There was some wax (yummy), which I have never found painful but always a turn on. Little hot spots to warm me up and tease me further. The tightening of the wax as it cools and hardens, all so yummy and sensuous on my body that felt so alive.
I heard him taking photos and thought to myself that this was the part where I was meant to blush or something. It always goes back to the same old thing where I would never stand “willingly” and allow this but of course he was “making” me and therefore absolving me of any responsibility. This little ruse has helped me do so many things I wanted to but never dared and have so much fun in the process.
So I know the zipper needs to come off, and I know it'll hurt, but I know I'll enjoy it, but the anticipation, it is such a killer! Of course he knows this, taking hold of the ends and just popping them one by one, teasing and tantalising, getting me so aroused. I'm laughing and moaning with pleasure, because I know he is enjoying this. Without warning or fuss the last lot of pegs are pulled off with a force that has me howl. Such a rush all in one go, the sensation last for seconds and I want more.
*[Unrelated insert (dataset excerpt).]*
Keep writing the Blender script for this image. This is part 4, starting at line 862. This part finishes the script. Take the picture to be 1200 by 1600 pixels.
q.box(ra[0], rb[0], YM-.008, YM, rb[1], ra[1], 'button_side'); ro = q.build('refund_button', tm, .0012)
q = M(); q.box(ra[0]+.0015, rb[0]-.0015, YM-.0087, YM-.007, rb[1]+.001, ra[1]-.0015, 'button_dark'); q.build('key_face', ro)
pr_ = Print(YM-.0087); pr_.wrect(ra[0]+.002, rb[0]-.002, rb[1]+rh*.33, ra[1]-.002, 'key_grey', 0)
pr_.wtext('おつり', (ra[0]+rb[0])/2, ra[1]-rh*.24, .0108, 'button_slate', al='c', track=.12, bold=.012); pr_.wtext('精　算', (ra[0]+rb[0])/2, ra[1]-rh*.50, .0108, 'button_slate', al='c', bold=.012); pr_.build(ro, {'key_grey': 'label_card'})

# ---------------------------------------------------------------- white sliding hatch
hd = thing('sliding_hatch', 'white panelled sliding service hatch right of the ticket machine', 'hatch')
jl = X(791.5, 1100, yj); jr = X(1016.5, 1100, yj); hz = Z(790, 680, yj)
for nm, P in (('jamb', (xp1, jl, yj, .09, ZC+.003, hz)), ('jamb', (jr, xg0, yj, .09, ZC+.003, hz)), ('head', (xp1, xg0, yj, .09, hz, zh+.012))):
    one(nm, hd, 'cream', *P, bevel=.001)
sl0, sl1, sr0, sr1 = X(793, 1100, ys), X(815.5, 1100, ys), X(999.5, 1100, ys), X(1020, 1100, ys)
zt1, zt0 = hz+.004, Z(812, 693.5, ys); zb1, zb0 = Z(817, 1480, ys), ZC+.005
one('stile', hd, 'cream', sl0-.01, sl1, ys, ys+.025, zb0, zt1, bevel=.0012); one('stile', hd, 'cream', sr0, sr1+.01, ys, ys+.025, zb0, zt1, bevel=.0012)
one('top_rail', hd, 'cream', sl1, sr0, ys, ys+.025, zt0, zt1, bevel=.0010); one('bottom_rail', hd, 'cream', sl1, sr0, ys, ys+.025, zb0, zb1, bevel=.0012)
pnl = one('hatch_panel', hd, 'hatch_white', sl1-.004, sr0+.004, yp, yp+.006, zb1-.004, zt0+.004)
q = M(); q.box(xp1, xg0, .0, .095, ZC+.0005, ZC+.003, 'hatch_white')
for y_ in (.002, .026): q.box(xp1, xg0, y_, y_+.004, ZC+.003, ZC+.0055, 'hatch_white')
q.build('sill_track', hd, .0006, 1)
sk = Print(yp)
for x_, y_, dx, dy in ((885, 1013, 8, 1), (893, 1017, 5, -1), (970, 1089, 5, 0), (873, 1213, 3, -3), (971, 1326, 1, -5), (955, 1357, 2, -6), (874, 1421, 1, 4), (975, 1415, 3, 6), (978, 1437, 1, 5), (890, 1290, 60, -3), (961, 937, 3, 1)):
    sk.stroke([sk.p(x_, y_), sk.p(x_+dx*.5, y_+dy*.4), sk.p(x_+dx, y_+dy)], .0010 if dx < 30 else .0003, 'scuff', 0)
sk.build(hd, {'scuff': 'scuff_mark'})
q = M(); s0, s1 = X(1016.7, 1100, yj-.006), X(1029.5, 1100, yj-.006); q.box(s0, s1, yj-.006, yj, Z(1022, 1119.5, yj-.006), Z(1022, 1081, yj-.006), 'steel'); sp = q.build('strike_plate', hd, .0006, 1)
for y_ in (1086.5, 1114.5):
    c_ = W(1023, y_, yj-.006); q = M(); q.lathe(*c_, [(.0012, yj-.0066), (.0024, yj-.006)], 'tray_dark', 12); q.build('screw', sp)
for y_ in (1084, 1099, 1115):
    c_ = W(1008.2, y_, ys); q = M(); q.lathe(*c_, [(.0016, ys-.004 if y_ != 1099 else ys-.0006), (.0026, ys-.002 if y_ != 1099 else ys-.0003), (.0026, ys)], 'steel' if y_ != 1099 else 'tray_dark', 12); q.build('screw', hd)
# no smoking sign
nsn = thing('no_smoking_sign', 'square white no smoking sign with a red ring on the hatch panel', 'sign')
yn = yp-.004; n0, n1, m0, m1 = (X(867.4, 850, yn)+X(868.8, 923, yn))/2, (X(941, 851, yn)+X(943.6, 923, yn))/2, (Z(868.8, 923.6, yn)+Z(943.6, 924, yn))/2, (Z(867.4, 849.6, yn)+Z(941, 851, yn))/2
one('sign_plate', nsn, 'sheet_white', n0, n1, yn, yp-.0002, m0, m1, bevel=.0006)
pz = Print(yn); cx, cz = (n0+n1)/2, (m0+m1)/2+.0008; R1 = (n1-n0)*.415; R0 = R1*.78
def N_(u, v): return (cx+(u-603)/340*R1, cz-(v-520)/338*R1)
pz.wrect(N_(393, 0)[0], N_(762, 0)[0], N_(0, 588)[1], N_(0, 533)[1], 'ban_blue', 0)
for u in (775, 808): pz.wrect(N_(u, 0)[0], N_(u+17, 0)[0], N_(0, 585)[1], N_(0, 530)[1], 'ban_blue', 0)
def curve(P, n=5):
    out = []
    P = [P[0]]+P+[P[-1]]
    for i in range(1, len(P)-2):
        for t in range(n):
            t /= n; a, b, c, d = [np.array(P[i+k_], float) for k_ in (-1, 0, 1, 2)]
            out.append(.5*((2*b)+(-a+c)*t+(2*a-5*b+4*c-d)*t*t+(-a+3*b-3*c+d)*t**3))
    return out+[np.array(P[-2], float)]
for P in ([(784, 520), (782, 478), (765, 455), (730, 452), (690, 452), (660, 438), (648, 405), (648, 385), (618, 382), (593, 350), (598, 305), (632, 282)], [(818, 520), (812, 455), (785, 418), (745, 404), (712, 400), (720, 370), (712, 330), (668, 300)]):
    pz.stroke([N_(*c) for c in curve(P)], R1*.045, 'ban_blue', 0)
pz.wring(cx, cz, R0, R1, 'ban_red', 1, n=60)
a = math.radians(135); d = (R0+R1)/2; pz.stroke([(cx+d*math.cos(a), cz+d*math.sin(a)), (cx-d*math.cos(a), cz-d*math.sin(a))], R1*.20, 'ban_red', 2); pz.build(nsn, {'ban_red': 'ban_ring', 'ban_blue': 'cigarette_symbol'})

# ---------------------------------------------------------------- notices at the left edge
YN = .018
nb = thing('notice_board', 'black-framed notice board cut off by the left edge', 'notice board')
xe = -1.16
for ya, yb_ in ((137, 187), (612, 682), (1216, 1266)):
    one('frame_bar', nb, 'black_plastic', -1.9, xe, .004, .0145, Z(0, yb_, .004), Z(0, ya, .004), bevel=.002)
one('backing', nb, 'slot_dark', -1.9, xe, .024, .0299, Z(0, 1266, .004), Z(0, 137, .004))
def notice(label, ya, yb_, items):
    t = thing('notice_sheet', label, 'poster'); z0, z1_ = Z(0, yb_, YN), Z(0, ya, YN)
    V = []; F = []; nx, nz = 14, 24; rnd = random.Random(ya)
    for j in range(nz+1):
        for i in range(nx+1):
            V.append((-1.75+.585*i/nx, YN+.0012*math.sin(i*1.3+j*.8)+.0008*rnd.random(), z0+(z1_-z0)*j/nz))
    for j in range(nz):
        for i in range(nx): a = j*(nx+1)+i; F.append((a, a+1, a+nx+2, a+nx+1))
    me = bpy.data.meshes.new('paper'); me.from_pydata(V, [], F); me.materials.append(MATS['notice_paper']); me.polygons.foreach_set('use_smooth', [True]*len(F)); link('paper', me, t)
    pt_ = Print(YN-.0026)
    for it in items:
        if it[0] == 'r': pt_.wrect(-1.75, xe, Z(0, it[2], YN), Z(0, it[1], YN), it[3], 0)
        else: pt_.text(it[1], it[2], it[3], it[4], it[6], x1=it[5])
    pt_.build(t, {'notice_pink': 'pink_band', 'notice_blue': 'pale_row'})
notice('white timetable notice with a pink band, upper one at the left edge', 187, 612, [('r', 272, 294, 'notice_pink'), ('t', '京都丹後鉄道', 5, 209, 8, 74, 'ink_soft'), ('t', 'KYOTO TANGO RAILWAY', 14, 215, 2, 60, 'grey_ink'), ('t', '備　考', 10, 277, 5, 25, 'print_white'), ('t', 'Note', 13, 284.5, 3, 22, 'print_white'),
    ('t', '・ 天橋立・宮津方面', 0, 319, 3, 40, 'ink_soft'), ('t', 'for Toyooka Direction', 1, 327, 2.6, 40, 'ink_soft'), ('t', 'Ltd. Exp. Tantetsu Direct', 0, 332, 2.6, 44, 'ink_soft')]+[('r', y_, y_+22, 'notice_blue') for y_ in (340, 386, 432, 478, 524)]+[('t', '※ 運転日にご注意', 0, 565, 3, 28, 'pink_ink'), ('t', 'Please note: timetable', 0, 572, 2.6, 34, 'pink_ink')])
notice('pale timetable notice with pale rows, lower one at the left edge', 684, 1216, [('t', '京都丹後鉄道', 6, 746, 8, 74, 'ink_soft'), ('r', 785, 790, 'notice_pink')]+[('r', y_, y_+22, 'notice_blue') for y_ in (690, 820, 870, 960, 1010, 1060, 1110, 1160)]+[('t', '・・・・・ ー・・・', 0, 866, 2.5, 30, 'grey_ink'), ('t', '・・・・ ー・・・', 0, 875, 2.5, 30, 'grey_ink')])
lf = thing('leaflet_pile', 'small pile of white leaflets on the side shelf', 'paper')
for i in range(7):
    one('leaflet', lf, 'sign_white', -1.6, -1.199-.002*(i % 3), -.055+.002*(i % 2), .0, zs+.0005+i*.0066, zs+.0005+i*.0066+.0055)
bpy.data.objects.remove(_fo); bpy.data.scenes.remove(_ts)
Instead I was uncuffed and instructed to kneel. I had hoped he might but I hope for lots of things. My lips are at his cock and my tongue is dancing around it, with only seconds to wait before the warm amber liquid was filling my mouth. My tongue is bathing and luxuriating as my mouth was filled, I swallowed greedily again and again and again as the flow of pee just kept coming. This has to be a favourite of mine, kneeling with fingers griping my hair and drinking down his piss like the reward it was.
It was all over much too soon in the physical sense, but the endorphins and happy thoughts, not to mention the bruises remained for a while longer.
My thanks to you, kind Sir, for giving me something to write about.